The group has come across everything from animal bones to old equipment like chainsaws on their searches, but they haven’t found any traces of Morris. That’s what keeps Robert O’Neil looking. He acts as one of the group’s leaders and runs the searches like a drill sergeant.

“We’re just keeping on keeping on,” O’Neil said. “Until she’s found or until the family tells us to stop, we’re going to be doing every Saturday. … After the trial was done, that wasn’t the most important thing to (the family). The most important thing is not to see (Arochi) in jail, the most important thing is finding Christina.”

O’Neil, who joined the group a week after the search started, is one of the people who has been a part of the search from the beginning. With him is Stacey Blair, who has also been looking for Morris since the first days of the journey.

She said she always felt like Arochi had been the one responsible for Morris disappearing and now the justice system has validated her beliefs. Still, she’s aware that there’s work left to be done.

“We’re always looking for people to come help,” Blair said. “Just because he’s guilty and given life, for the family it’s still not over. They need the help and the support because the only way they are going to find her is with people out looking.”

Then there are newcomers like Erica Hernandez, who is joining the search for the first time. She’s a bartender at the Shops at Legacy and was working the night Morris disappeared.

Since then, she’s hired a personal trainer and, inspired by the case, is prepping to join the McKinney Police department.

“This case definitely struck close to home for me,” Hernandez said. “I think about how many other Christina’s are out there that have not made their way home.”

A large number of the supporters, made up mostly of strangers who joined the cause after hearing Morris’ story, filled the gallery throughout Arochi’s trial and cried alongside the family as the decisions came down. For two years, this case has been a large part of their lives.

Upon getting back to the school after about six hours of searching, everyone gives each other hugs before taking off. Mark Morris sees everyone go, thanking them for once again donating their Saturday to search for his daughter.

He said he was glad Arochi is going to be locked up, but his main hope for the trial was he would be told where his daughter is, which still hasn’t happened.
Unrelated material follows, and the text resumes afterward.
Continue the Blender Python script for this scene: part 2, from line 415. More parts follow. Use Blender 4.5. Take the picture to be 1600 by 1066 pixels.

“I thought it would be better after (the trial),” he said. “But it didn’t make anything better. I mean, don’t get me wrong, like I said, I’m glad (Arochi’s) off the street and can’t do it to somebody else, but not having my daughter, it’s still there. I can’t go see her, I can’t visit a grave. There’s nothing.”

For Morris’ mother, Jonni McElroy, who has moved back to Oklahoma now the trial is over, the hardest thing is not being able to search for her daughter. Still, McElroy is constantly posting about her daughter and putting her face out in the community.

She said she wants to one day open a clothing store in her daughter’s honor in Tulsa she described as having “a tom boy with a girly side” aesthetic. She will donate 10 percent of the sales to missing children’s organizations.

“That’s my goal is to be Christina’s voice and also give back a little to the community,” McElroy said.

For those still in the Dallas area, Morris compared going and searching every weekend and coming up empty handed is almost like “spinning your wheels.” By this point, he said, he hoped there would be no more searching, that there would be answers.

But that doesn’t stop Mark Morris, his family or their crew of searchers from looking for the final piece of the puzzle they’ve been trying to solve for two years.

“We just have to keep on going, live our life,” he said. “Nothing is normal anymore, it’s not normal not knowing where your daughter’s at. But I still have a daughter and a son and my wife and, I mean, you still have to live your life, but I won’t ever give up on Christina. I come out here every weekend. That won’t change. That’s not going to change.”